Humans have imagined the world in terms of fantasies beyond the sounds and sights we encounter. The glories of perfection and the horrors of damnation are recreated in the literature of all cultures. To name the location of these legends, ideas, and associations presents a remarkable understanding of their importance and influence on beliefs and actions of people. The Book of Legendary Lands serves as an excellent tool for readers of history,philosophy, art, religion, and geography. Practitioners of psychology, sociology, and all religions may also gain an understanding of the human mind and society. Of particular interest is the constancy of dystopia in so many cultures, and how humans construct ideas of the damned to perpetuate--- or challenge evil. The visual adventure of woodcuts, paintings, architecture, and maps empower the reader to comprehend the fantasies and ideals perpetuated in legends.

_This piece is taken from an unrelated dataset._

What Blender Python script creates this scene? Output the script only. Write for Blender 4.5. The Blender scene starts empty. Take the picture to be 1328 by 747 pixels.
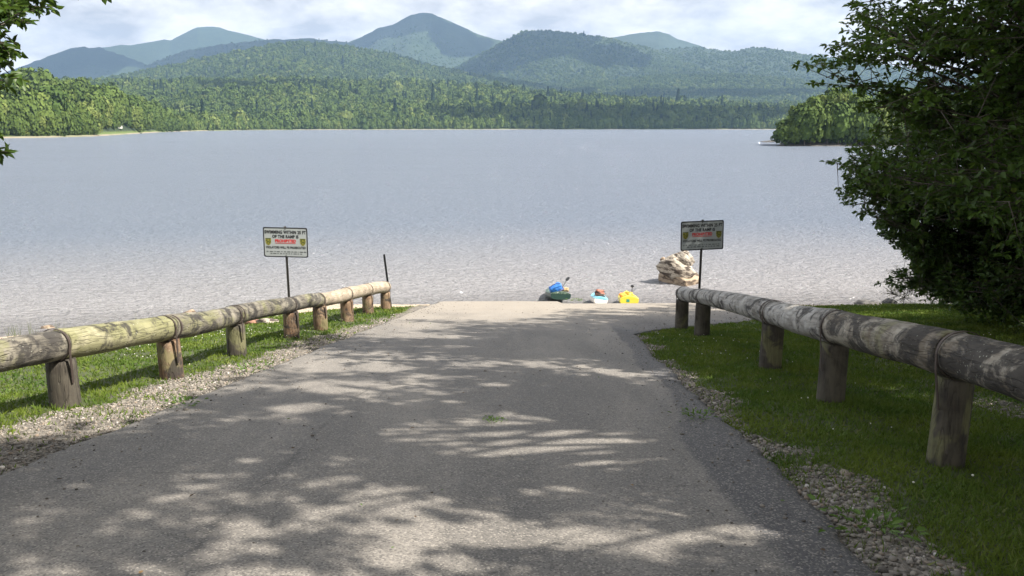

A wonderland of fascinating places for the imagination. April 5 2015
By Patrick J. Quinn - Published on Amazon.com
Format: Hardcover Verified Purchase
Umberto Eco never disappoints. This is a wonderful review of all the depictions of how people have perceived the world around them in reading great myths, sagas, epics and adventures. Maps, paintings, etchings, engravings, drawings and writings show the gradual evolution of the visual aspects of human imagination.

The illustrations alone can keep one happy for hours. The writing is as bright and illuminating as Eco's best. He seldom wastes words and can never be accused of verbosity. Always to the point, yet capable of beautiful speculative side tracks, he keeps one's thoughts amused,stimulated and sometimes surprised. There were quite a few "I never knew that" moments for me, but then my own is far removed from Eco's erudition.
This is the kind of book that lightens the weight of Winter afternoons or dismal nights. A joy to read, it is also a wonderful reference for those conversations that flounder on vague recollections of epic events in literature and life.